Factors In Determining When to Start your Standard Measurement Period

Factors that influence the length and start date of your Measurement Period:

  • Do you have a calendar or non-calendar year plan? Transition relief may apply for the period before the first day of the first non-calendar year plan year beginning in 2015 (the 2015 plan year) but only for employers that maintained non-calendar year plans as of Dec. 27, 2012, and only if the plan year was not modified after Dec. 27, 2012, to begin at a later calendar date.
  • What is the renewal or effective date of the plan? Most employers are trying to align their Measurement, Administrative, and Stability Period with their plan year.
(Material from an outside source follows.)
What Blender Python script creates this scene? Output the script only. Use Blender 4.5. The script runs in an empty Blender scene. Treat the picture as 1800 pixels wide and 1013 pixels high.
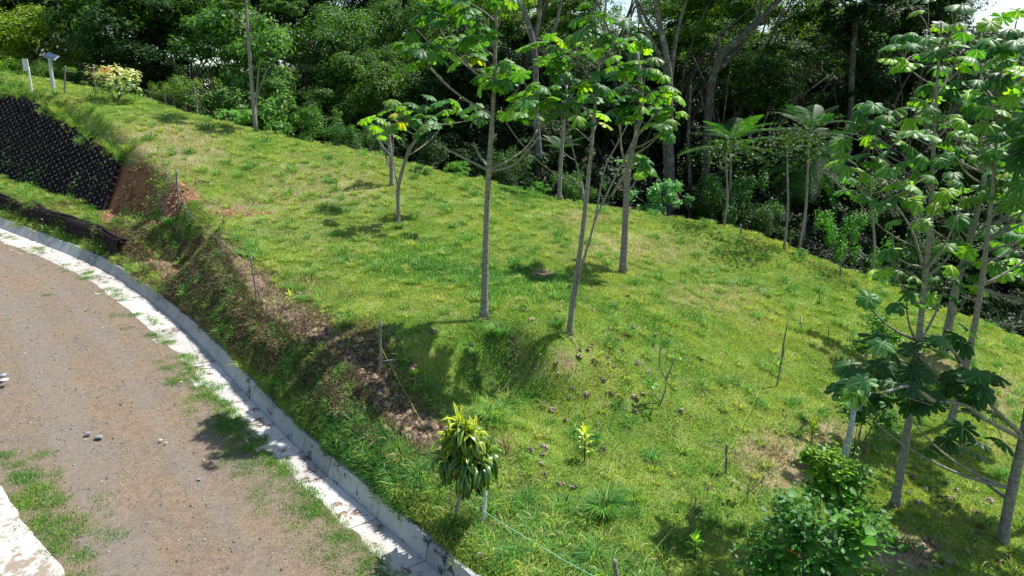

Specifically have their Stability Period for Ongoing employees to start with their plan year.
  • What is the length of the Administrative Period you are going to use? This can be anywhere between 0 and 90 days. This will be the time frame during which an employer will determine the average weekly hours of service that were worked during the Measurement Period and if employees worked 30 or more average weekly hours, the employer then must offer them an opportunity to enroll in coverage. Remember to look at the days in the months associated with your Administrative Period as some months as 30 days and others 31 which may create a 61 day Administrative Period.
  • How long do you want your Measurement and Stability Periods to be? Most employers are using the longest possible Measurement Period and Stability Period. There are many reasons which include:

1) Longer Periods minimize the administrative and management burden that multiple Periods within a year would cause

2) If there is turnover then employees would fall out of longer tracking periods, and

3) A 12 month Measurement and Stability Period will allow an employer to align their tracking with their current plan offering

  • Are you going to use transition relief that allows for a shorter Measurement Period and a 12 month stability period? Remember that for this year only there is transition relief that allows an employer to use a less than 12 month, but not less than 6 month Measurement Period and still apply a 12 month Stability Period. Some employers will use this if they determine it is easier to gather a shorter amount of payroll data to use for Measurement Period tracking calculations.